Are Miracles Real? Just Look Around.

Are Miracles Real? Just Look Around. May 3, 2016

NASA photo
NASA photo

The final episode of National Geographic’s The Story of God series (airing May 8), “The Power of Miracles,” suggests how tricky it is to determine what really constitutes divine intervention. We meet a man who survived a 47-story drop from a skyscraper—but the same fall claimed the life of his brother. Host Morgan Freeman talks with a scientist who tells us that some of what we think are “miracles” are simply matters of random chance. He draws six cards from a deck, lays them on the table and announces, I believe, that there’s just a one-in-14 billion chance that those cards would’ve been drawn in exactly that order. The fact that the cards exhibit no order themselves—no pattern—is beside the point.

I get the confusion, the doubt. Miracles, by their very nature, are difficult to buy into. And when it comes to them, I’m more a Doubting Thomas than a Peter. When I hear someone speak of a “miracle,” I want to say, “prove it.”

But I believe in them all the same.

In his essay “Miracles and Modern Civilisation,” G.K. Chesterton wrote:

The historic case against miracles is … rather simple. It consists of calling miracles impossible, then saying that no one but a fool believes impossibilities: then declaring that there is no wise evidence on behalf of the miraculous. The whole trick is done by means of leaning alternately on the philosophical and historical objection. If we say miracles are theoretically possible, they say, “Yes, but there is no evidence for them.” When we take all the records of the human race and say, “Here is your evidence,” they say, “But these people were superstitious, they believed in impossible things.”

Impossible things. My threshold for miracle is not so strict, perhaps.
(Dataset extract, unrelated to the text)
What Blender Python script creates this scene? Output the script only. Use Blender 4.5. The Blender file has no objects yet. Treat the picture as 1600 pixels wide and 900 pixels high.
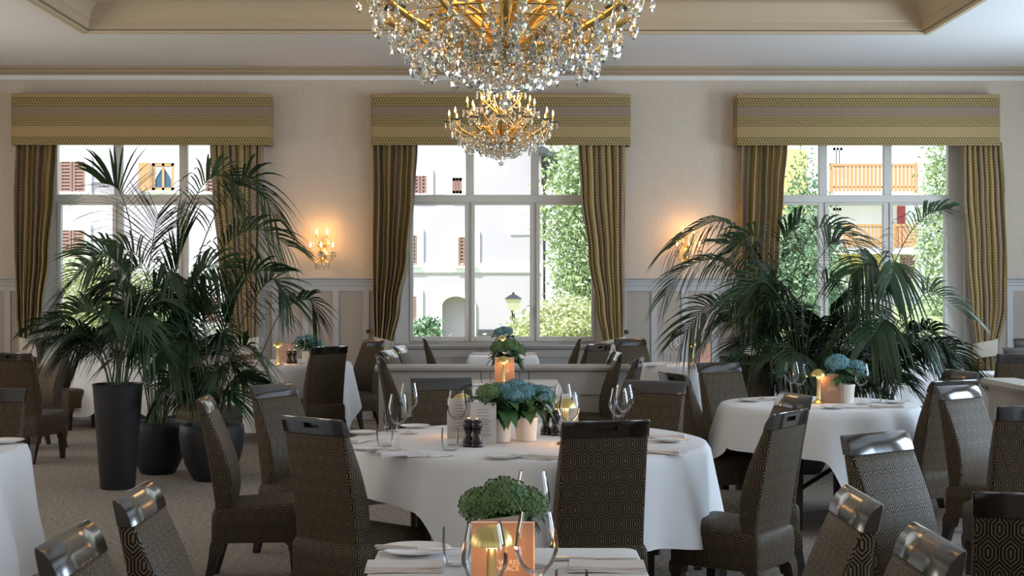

The miracles I’ve seen in my own life are not so dramatic. My water never changes into wine, and the only time I walk on the stuff is when it’s frozen solid. Still, perhaps the fact that water—or anything else, for that matter—exists at all is something of a miracle.

The scientist in “The Power of Miracles” is flipping a coin when Morgan Freeman walks in. He’s looking for streaks. He knows that, if you flip the coin enough times, you’re bound to see some pretty extraordinary streaks. Ask a mathematician, and they’ll tell you that, if you flip a coin 2,046 times, chances are you’ll see a streak where you’ll hit heads 10 times in a row. The odds keep getting longer the longer you try to keep up that streak. The New York Times Magazine suggests that, to be pretty sure of a streak of 20, you’d need to flip the coin about a million times.

In an essay for The Wall Street Journal, author Eric Metaxas argues that the universe itself is far less likely than a streak of 20 heads—an improbability worthy, in fact, of a Douglas Adams novel. According to Metaxas, the universe exists because of four primary forces: gravity, electromagnetics, and “strong” and “weak” nuclear forces. For the universe to be a thing at at all—to ensure that it didn’t collapse on itself and that stars could form and such—all those values had to be exactly right. The odds? Metaxas says they’d be the equivalent of a coin-flipping streak of 10 quintillion heads in a row. (That’s 10,000,000,000,000,000,000, for those keeping track at home.) Not exactly sure how many times you’d have to flip a coin to be guaranteed a streak like this, but I’d imagine it’s pretty huge.

“The greatest miracle of all time, without any close seconds, is the universe,” Metaxas writes. “It is the miracle of all miracles, one that ineluctably points with the combined brightness of every star to something—or Someone—beyond itself.”

But actually, the odds seem equally astronomical that you exist as you do—1 in 10 to the 2,685,000th power, according to author Ali Binazir. We hear so much about the “miracle of life” that it feels cliché. And yet it may be more true than we imagine.

Are these things proof that we are, in fact, miracles? That the most likely explanation for us is that Someone wanted us to? Perhaps not. Some will argue that countless universes have perhaps been created and destroyed, evening the odds. They’ll say that, as inhabitants of an obviously habitable universe, that universe isn’t so much of a miracle as a given. I don’t think that we’ll ever be able to prove miracles—to prove that an extraordinary event was directly influenced, unquestionably, by the hand of God. And I think that’s by design: Believers are called to lives of faith, and intrinsic in that faith is the possibility of doubt.

Still, I find it suggestive. And for me, as a person of faith, I find it encouraging. It makes me feel as though miracles not only exist, but we are living in the midst of them. Every moment is a miracle, and it’s worth marveling over.